Germany wary of claims Russian influence behind attacks

German security officials say they are carefully examining possible indications of foreign finance or influence in a series of attacks in German cities in the past year.
However, they have reacted coolly to a German TV report suggesting suspicious internet searches were carried out in Russia before a deadly attack in Mannheim last year.
A 26-year-old Afghan man has admitted a knife attack that targeted anti-Islam activist Michael Stürzenberger and killed a police officer in May last year, days before European elections.
A ZDF TV report has now suggested that Russian Google searches days earlier had included "terror attack in Mannheim" and "Michael Stürzenberger stabbed".
Digital intelligence analyst Steven Broschart told the public broadcaster ZDF's Terra X History programme that the searches were highly unusual: "it's pretty unlikely that we're talking about a coincidence here".
He spoke of Russian internet searches for webcams in Mannheim's market square before the 31 May attack took place.
The broadcaster also highlighted fires inside parcels at a DHL cargo hub in Leipzig which Western security officials blamed on Russia's GRU military intelligence agency.
That attack in August 2024 preceded regional elections in Saxony, and the head of domestic intelligence Stephan Joachim Kramer in neighbouring Thuringia told ZDF that "those who deal with this know we've actually been at war for a long time, even if it's not been declared".
The trial of the man accused of carrying out the Mannheim attack, Sulaiman A, has heard how he became fascinated by jihadist group Islamic State and how he had ordered a knife online beforehand.
Other German cities have since been hit by attacks, including this year in Aschaffenburg and Munich, ahead of federal elections. The killings coincided with a spike in support for the far-right anti-immigration party, Alternative for Germany.
Interior ministry officials have not commented on ZDF's report on Russian internet searches four days before the Mannheim attack, other than to say the issue of "possible indications of targeted influence from abroad" was being taken seriously.
There were "no clear indications" so far, the spokesman told AFP news agency.
Meanwhile, a spokesman for Germany's BND intelligence service voiced scepticism over the analysis of internet searches before last year's Mannheim attack.
"The results from Google Trends are unsuitable for presented analysis and evaluation methods and cannot be used with validity either," the spokesman told Reuters.

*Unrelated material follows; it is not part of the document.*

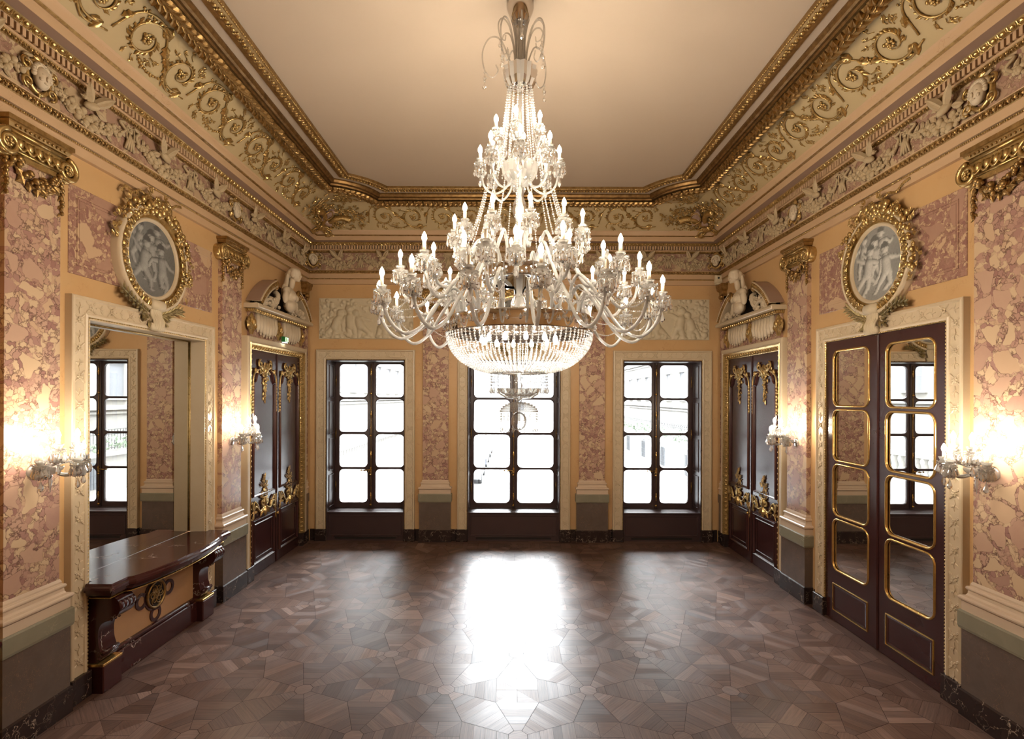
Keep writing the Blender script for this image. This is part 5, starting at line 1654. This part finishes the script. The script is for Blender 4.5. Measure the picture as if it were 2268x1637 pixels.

The spokesman suggested that the the results were based on samples and searches that were too small, and that VPNs (Virtual Private Networks) that disguised the location of a search would not have been taken into account.
Despite the wariness of the intelligence response, former BND employee Gerhard Conrad warned that it would be "naive" not to pursue these leads.
Such violent crimes would certainly fit the "toolbox of what we now called hybrid measures, hybrid warfare", he said.
The domestic intelligence service warned only last week that Russian spies were using "espionage, sabotage and exertion of influence, including disinformation" to target Germany and the rest of Europe.